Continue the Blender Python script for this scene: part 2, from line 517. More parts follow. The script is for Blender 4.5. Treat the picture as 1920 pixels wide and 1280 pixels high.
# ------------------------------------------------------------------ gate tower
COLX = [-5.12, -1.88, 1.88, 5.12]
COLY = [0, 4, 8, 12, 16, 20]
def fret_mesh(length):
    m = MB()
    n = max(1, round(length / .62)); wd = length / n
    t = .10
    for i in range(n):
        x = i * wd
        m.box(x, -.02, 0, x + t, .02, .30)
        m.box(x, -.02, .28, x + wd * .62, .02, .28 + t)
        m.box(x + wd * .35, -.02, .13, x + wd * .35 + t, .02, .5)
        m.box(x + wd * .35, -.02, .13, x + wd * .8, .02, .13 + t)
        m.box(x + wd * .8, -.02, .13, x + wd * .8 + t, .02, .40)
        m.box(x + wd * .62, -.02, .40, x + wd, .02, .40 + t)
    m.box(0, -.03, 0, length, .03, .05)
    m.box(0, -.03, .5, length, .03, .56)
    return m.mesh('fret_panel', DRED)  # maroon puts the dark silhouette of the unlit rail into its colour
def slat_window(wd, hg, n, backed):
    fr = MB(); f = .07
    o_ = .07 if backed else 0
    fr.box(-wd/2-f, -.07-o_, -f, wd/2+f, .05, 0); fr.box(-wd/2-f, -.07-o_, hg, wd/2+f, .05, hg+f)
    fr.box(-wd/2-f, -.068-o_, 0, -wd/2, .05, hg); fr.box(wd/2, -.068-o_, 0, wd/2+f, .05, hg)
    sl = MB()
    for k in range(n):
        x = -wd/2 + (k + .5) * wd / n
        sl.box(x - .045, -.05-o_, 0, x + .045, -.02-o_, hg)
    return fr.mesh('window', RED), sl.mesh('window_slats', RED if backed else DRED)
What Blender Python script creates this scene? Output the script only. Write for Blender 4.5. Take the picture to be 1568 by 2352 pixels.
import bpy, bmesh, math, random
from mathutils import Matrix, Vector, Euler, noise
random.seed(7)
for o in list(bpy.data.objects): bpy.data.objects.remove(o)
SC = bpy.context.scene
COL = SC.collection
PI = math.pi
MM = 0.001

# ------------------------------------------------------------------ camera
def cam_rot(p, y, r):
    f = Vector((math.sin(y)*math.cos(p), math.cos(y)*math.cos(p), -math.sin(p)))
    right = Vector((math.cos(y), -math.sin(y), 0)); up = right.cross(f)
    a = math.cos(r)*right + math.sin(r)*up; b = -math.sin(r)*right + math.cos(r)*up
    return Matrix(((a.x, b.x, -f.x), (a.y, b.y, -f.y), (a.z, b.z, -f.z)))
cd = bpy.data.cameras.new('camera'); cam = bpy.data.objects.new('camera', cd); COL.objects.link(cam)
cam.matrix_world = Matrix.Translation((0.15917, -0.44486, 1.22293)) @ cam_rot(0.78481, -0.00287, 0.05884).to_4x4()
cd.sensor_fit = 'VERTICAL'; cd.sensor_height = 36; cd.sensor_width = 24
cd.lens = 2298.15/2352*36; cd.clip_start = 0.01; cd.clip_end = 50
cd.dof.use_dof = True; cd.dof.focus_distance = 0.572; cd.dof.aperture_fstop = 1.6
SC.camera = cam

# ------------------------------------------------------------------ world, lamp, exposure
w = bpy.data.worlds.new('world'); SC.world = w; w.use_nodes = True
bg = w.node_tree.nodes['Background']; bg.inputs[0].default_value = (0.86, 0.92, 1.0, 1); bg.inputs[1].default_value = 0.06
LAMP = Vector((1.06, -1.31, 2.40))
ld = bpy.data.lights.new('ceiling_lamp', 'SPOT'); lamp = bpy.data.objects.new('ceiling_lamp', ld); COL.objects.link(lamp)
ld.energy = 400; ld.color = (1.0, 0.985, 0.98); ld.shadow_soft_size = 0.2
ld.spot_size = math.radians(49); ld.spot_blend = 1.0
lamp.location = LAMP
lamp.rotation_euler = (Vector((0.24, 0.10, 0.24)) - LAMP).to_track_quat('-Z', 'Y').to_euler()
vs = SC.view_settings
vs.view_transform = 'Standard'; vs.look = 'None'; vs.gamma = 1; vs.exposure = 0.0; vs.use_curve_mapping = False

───

Given request: Make an exact copy of the data above.

Answer to the exercise:
Continue the Blender Python script for this scene: part 2, from line 517. More parts follow. The script is for Blender 4.5. Treat the picture as 1920 pixels wide and 1280 pixels high.
# ------------------------------------------------------------------ gate tower
COLX = [-5.12, -1.88, 1.88, 5.12]
COLY = [0, 4, 8, 12, 16, 20]
def fret_mesh(length):
    m = MB()
    n = max(1, round(length / .62)); wd = length / n
    t = .10
    for i in range(n):
        x = i * wd
        m.box(x, -.02, 0, x + t, .02, .30)
        m.box(x, -.02, .28, x + wd * .62, .02, .28 + t)
        m.box(x + wd * .35, -.02, .13, x + wd * .35 + t, .02, .5)
        m.box(x + wd * .35, -.02, .13, x + wd * .8, .02, .13 + t)
        m.box(x + wd * .8, -.02, .13, x + wd * .8 + t, .02, .40)
        m.box(x + wd * .62, -.02, .40, x + wd, .02, .40 + t)
    m.box(0, -.03, 0, length, .03, .05)
    m.box(0, -.03, .5, length, .03, .56)
    return m.mesh('fret_panel', DRED)  # maroon puts the dark silhouette of the unlit rail into its colour
def slat_window(wd, hg, n, backed):
    fr = MB(); f = .07
    o_ = .07 if backed else 0
    fr.box(-wd/2-f, -.07-o_, -f, wd/2+f, .05, 0); fr.box(-wd/2-f, -.07-o_, hg, wd/2+f, .05, hg+f)
    fr.box(-wd/2-f, -.068-o_, 0, -wd/2, .05, hg); fr.box(wd/2, -.068-o_, 0, wd/2+f, .05, hg)
    sl = MB()
    for k in range(n):
        x = -wd/2 + (k + .5) * wd / n
        sl.box(x - .045, -.05-o_, 0, x + .045, -.02-o_, hg)
    return fr.mesh('window', RED), sl.mesh('window_slats', RED if backed else DRED)
What Blender Python script creates this scene? Output the script only. Write for Blender 4.5. Take the picture to be 1568 by 2352 pixels.
import bpy, bmesh, math, random
from mathutils import Matrix, Vector, Euler, noise
random.seed(7)
for o in list(bpy.data.objects): bpy.data.objects.remove(o)
SC = bpy.context.scene
COL = SC.collection
PI = math.pi
MM = 0.001

# ------------------------------------------------------------------ camera
def cam_rot(p, y, r):
    f = Vector((math.sin(y)*math.cos(p), math.cos(y)*math.cos(p), -math.sin(p)))
    right = Vector((math.cos(y), -math.sin(y), 0)); up = right.cross(f)
    a = math.cos(r)*right + math.sin(r)*up; b = -math.sin(r)*right + math.cos(r)*up
    return Matrix(((a.x, b.x, -f.x), (a.y, b.y, -f.y), (a.z, b.z, -f.z)))
cd = bpy.data.cameras.new('camera'); cam = bpy.data.objects.new('camera', cd); COL.objects.link(cam)
cam.matrix_world = Matrix.Translation((0.15917, -0.44486, 1.22293)) @ cam_rot(0.78481, -0.00287, 0.05884).to_4x4()
cd.sensor_fit = 'VERTICAL'; cd.sensor_height = 36; cd.sensor_width = 24
cd.lens = 2298.15/2352*36; cd.clip_start = 0.01; cd.clip_end = 50
cd.dof.use_dof = True; cd.dof.focus_distance = 0.572; cd.dof.aperture_fstop = 1.6
SC.camera = cam

# ------------------------------------------------------------------ world, lamp, exposure
w = bpy.data.worlds.new('world'); SC.world = w; w.use_nodes = True
bg = w.node_tree.nodes['Background']; bg.inputs[0].default_value = (0.86, 0.92, 1.0, 1); bg.inputs[1].default_value = 0.06
LAMP = Vector((1.06, -1.31, 2.40))
ld = bpy.data.lights.new('ceiling_lamp', 'SPOT'); lamp = bpy.data.objects.new('ceiling_lamp', ld); COL.objects.link(lamp)
ld.energy = 400; ld.color = (1.0, 0.985, 0.98); ld.shadow_soft_size = 0.2
ld.spot_size = math.radians(49); ld.spot_blend = 1.0
lamp.location = LAMP
lamp.rotation_euler = (Vector((0.24, 0.10, 0.24)) - LAMP).to_track_quat('-Z', 'Y').to_euler()
vs = SC.view_settings
vs.view_transform = 'Standard'; vs.look = 'None'; vs.gamma = 1; vs.exposure = 0.0; vs.use_curve_mapping = False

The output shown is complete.